Carts Before Horses
A proposed revision to the East Hampton Town Code regarding large vehicles parked on house lots should be set aside to allow officials time to address the real issue: the entrenched and growing commercial use of residentially zoned property.
The parking draft is intended to provide some sense of order to what has become unsightly disorder in some parts of town as work trucks, large trailers, and other vehicles are left, mostly overnight, within view of neighbors. The new law would allow some, prohibit others, and exempt some offending vehicles that already are kept at owners’ residences. The proposal is well intentioned but misses the mark.
On one hand the town board appears ready to get tough on one form of money-making, noisy helicopters going in and out of East Hampton Airport. Yet at the same time, the town and to a less frequent extent the Village of East Hampton have ignored their codes about what can and cannot go on on residential lots. This may be because it is far easier to enforce parking rules than to ask business owners to find other locations for their operations.
Commercial uses on sites zoned for houses alone have popped up from one end of town to the other. Some operations include loud machines and road-destroying trucks while others have been allowed to expand without anyone in Town Hall lifting a finger until public complaints reach the point where they cannot be ignored. This is unfair to the thousands of law-abiding folks who ask little more than the quiet enjoyment of their houses and backyards, be they year-rounders or part-timers.
This is a moment when town board members have an opportunity to consider in whose interest they should act. The answer is that the board must consider the community as a whole, and certainly not those who try to profit from improper activities, or worse, from new rules that would protect what should not have been allowed in the first place.

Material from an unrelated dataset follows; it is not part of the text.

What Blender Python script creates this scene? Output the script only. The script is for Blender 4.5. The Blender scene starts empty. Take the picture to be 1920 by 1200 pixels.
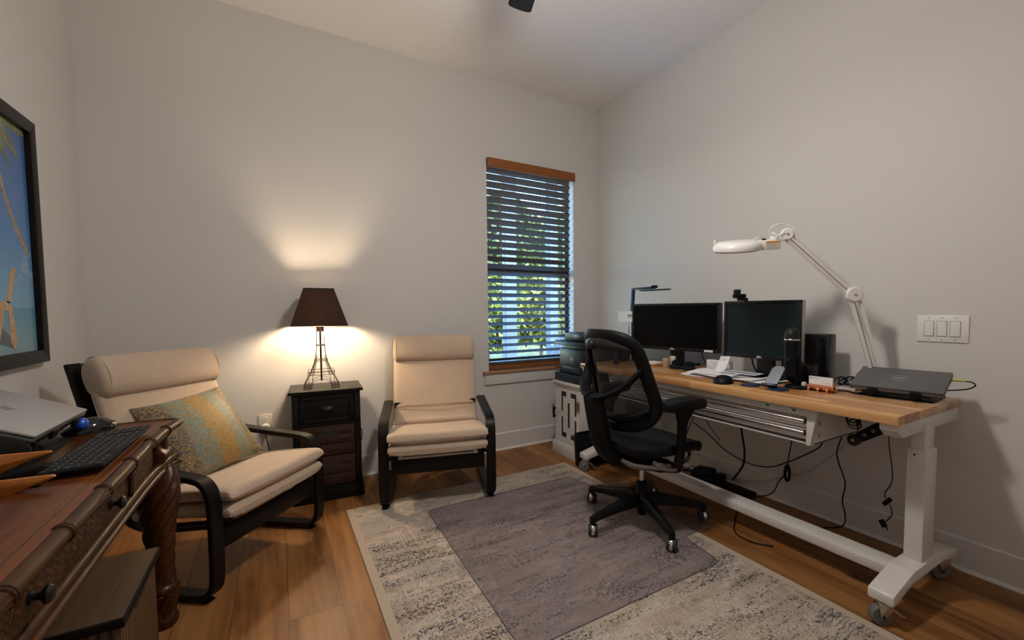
import bpy, bmesh, math, random
from mathutils import Vector, Matrix, Euler
random.seed(7)
R = math.radians
SC = bpy.context.scene
COL = SC.collection

# ------------------------------------------------------------------ camera
YAW, PITCH, ROLL, FPX = 0.5512, -0.0539, 0.0055, 833.3
cam_d = bpy.data.cameras.new('camera'); cam = bpy.data.objects.new('camera', cam_d); COL.objects.link(cam)
fw = Vector((math.sin(YAW)*math.cos(PITCH), math.cos(YAW)*math.cos(PITCH), math.sin(PITCH)))
rt = Vector((math.cos(YAW), -math.sin(YAW), 0)); dn = fw.cross(rt)
c_, s_ = math.cos(ROLL), math.sin(ROLL)
rt2 = c_*rt + s_*dn; dn2 = -s_*rt + c_*dn
cm = Matrix((rt2, -dn2, -fw)).transposed().to_4x4(); cm.translation = (0, 0, 1.17)
cam.matrix_world = cm
cam_d.sensor_fit = 'HORIZONTAL'; cam_d.sensor_width = 36.0
cam_d.lens = 36.0*FPX/1920.0
cam_d.shift_x = (960-1032.5)/1920.0; cam_d.shift_y = (626.45-600)/1920.0
cam_d.clip_start = 0.02; cam_d.clip_end = 200
SC.camera = cam

# ------------------------------------------------------------------ exposure, world, sun
SC.view_settings.view_transform = 'Standard'; SC.view_settings.look = 'None'
SC.view_settings.exposure = 0.0; SC.view_settings.gamma = 1.0; SC.view_settings.use_curve_mapping = False
W = bpy.data.worlds.new('world'); SC.world = W; W.use_nodes = True
wn = W.node_tree.nodes; wl = W.node_tree.links
sky = wn.new('ShaderNodeTexSky'); sky.sky_type = 'NISHITA'; sky.sun_disc = False
sky.sun_elevation = R(48); sky.sun_rotation = R(200); sky.air_density = 1.2; sky.dust_density = 1.5
hs = wn.new('ShaderNodeHueSaturation'); hs.inputs['Saturation'].default_value = 1.5; wl.new(sky.outputs[0], hs.inputs['Color']); wl.new(hs.outputs[0], wn['Background'].inputs[0]); wn['Background'].inputs[1].default_value = 3.2
sd = bpy.data.lights.new('sun', 'SUN'); sd.energy = 2.5; sd.angle = R(1); sd.color = (1, .93, .8)
so = bpy.data.objects.new('sun', sd); COL.objects.link(so); so.rotation_euler = (R(48), 0, R(20))
FAN_W, FAN_DOWN_W, LAMP_W = 33.5, 11.5, 470.0

# ------------------------------------------------------------------ material helpers
class NT:
    def __init__(s, name):
        s.m = bpy.data.materials.new(name); s.m.use_nodes = True
        s.t = s.m.node_tree; s.n = s.t.nodes; s.l = s.t.links; s.b = s.n['Principled BSDF']
        s.tc = s.n.new('ShaderNodeTexCoord')
    def N(s, typ, ins=None, **kw):
        nd = s.n.new('ShaderNode'+typ)
        for k, v in kw.items(): setattr(nd, k, v)
        for k, v in (ins or {}).items():
            if hasattr(v, 'is_linked') or isinstance(v, bpy.types.NodeSocket): s.l.new(v, nd.inputs[k])
            else: nd.inputs[k].default_value = v
        return nd
    def co(s, scale=(1,1,1), rot=(0,0,0), loc=(0,0,0), out='Object'):
        return s.N('Mapping', {'Vector': s.tc.outputs[out], 'Scale': scale, 'Rotation': rot, 'Location': loc}).outputs[0]
    def noise(s, v, scale=5., detail=3., rough=.5, dist=0.):
        return s.N('TexNoise', {'Vector': v, 'Scale': scale, 'Detail': detail, 'Roughness': rough, 'Distortion': dist}).outputs[0]
    def ramp(s, f, stops, interp='LINEAR'):
        nd = s.N('ValToRGB', {'Fac': f}); cr = nd.color_ramp; cr.interpolation = interp
        while len(cr.elements) < len(stops): cr.elements.new(.5)
        for e, (p, c) in zip(cr.elements, stops):
            e.position = p; e.color = (c if len(c) == 4 else (*c, 1)) if hasattr(c, '__len__') else (c, c, c, 1)
        return nd.outputs[0]
    def math(s, op, a, b=0., clamp=False):
        nd = s.N('Math', operation=op, use_clamp=clamp)
        for i, v in enumerate((a, b)):
            if isinstance(v, bpy.types.NodeSocket): s.l.new(v, nd.inputs[i])
            else: nd.inputs[i].default_value = v
        return nd.outputs[0]
    def mix(s, f, a, b, mode='MIX'):
        nd = s.N('MixRGB', blend_type=mode)
        for i, v in enumerate((f, a, b)):
            if isinstance(v, bpy.types.NodeSocket): s.l.new(v, nd.inputs[i])
            elif i == 0: nd.inputs[0].default_value = v
            else: nd.inputs[i].default_value = (*v, 1)
        return nd.outputs[0]
    def xyz(s, v): return s.N('SeparateXYZ', {0: v}).outputs
    def set(s, **kw):
        names = {'color': 'Base Color', 'rough': 'Roughness', 'metal': 'Metallic', 'alpha': 'Alpha', 'trans': 'Transmission Weight',
                 'emit': 'Emission Color', 'estr': 'Emission Strength', 'coat': 'Coat Weight', 'sheen': 'Sheen Weight', 'spec': 'Specular IOR Level', 'ior': 'IOR', 'normal': 'Normal', 'crough': 'Coat Roughness'}
        for k, v in kw.items():
            i = s.b.inputs[names[k]]
            if isinstance(v, bpy.types.NodeSocket): s.l.new(v, i)
            else: i.default_value = (*v, 1) if k in ('color', 'emit') else v
        return s
    def bump(s, h, strength=.3, dist=.002):
        s.l.new(s.N('Bump', {'Height': h, 'Strength': strength, 'Distance': dist}).outputs[0], s.b.inputs['Normal']); return s

def plain(name, col, rough=.5, metal=0., var=.08, nscale=40., bump=0., **kw):
    t = NT(name); v = t.co(); n = t.noise(v, nscale, 2)
    a = tuple(max(0, c*(1-var)) for c in col); b = tuple(min(1, c*(1+var)) for c in col)
    t.set(color=t.ramp(n, [(.3, a), (.7, b)]), rough=rough, metal=metal, **kw)
    if bump: t.bump(n, bump, .001)
    return t.m

def wood(name, c1, c2, axis='Y', rough=.4, scale=1., ring=14., coat=0., bump=.1, spec=.4):
    t = NT(name); sc = {'X': (1.2, 14, 14), 'Y': (14, 1.2, 14), 'Z': (14, 14, 1.2)}[axis]
    v = t.co(tuple(x*scale for x in sc)); n1 = t.noise(v, 1., 5, .6, .6); n2 = t.noise(v, ring*.5, 3, .6)
    f = t.math('ADD', t.math('MULTIPLY', n1, .7), t.math('MULTIPLY', n2, .3))
    t.set(color=t.ramp(f, [(.32, c1), (.68, c2)]), rough=rough, coat=coat, crough=.15, spec=spec).bump(n2, bump, .001)
    return t.m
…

As we have said in the past, the town and village should focus on illegal uses of residential properties, be they landscapers’ staging areas, contractors’ workshops, or too-busy Airbnb rentals. Sorting out what kind of vehicle should park where is, at best, secondary as long as what is taking place meets the letter of the law.
Yes, government should be sympathetic to the needs of working people and commercial enterprises, but that cannot come at the expense of other residents and attractive neighborhoods.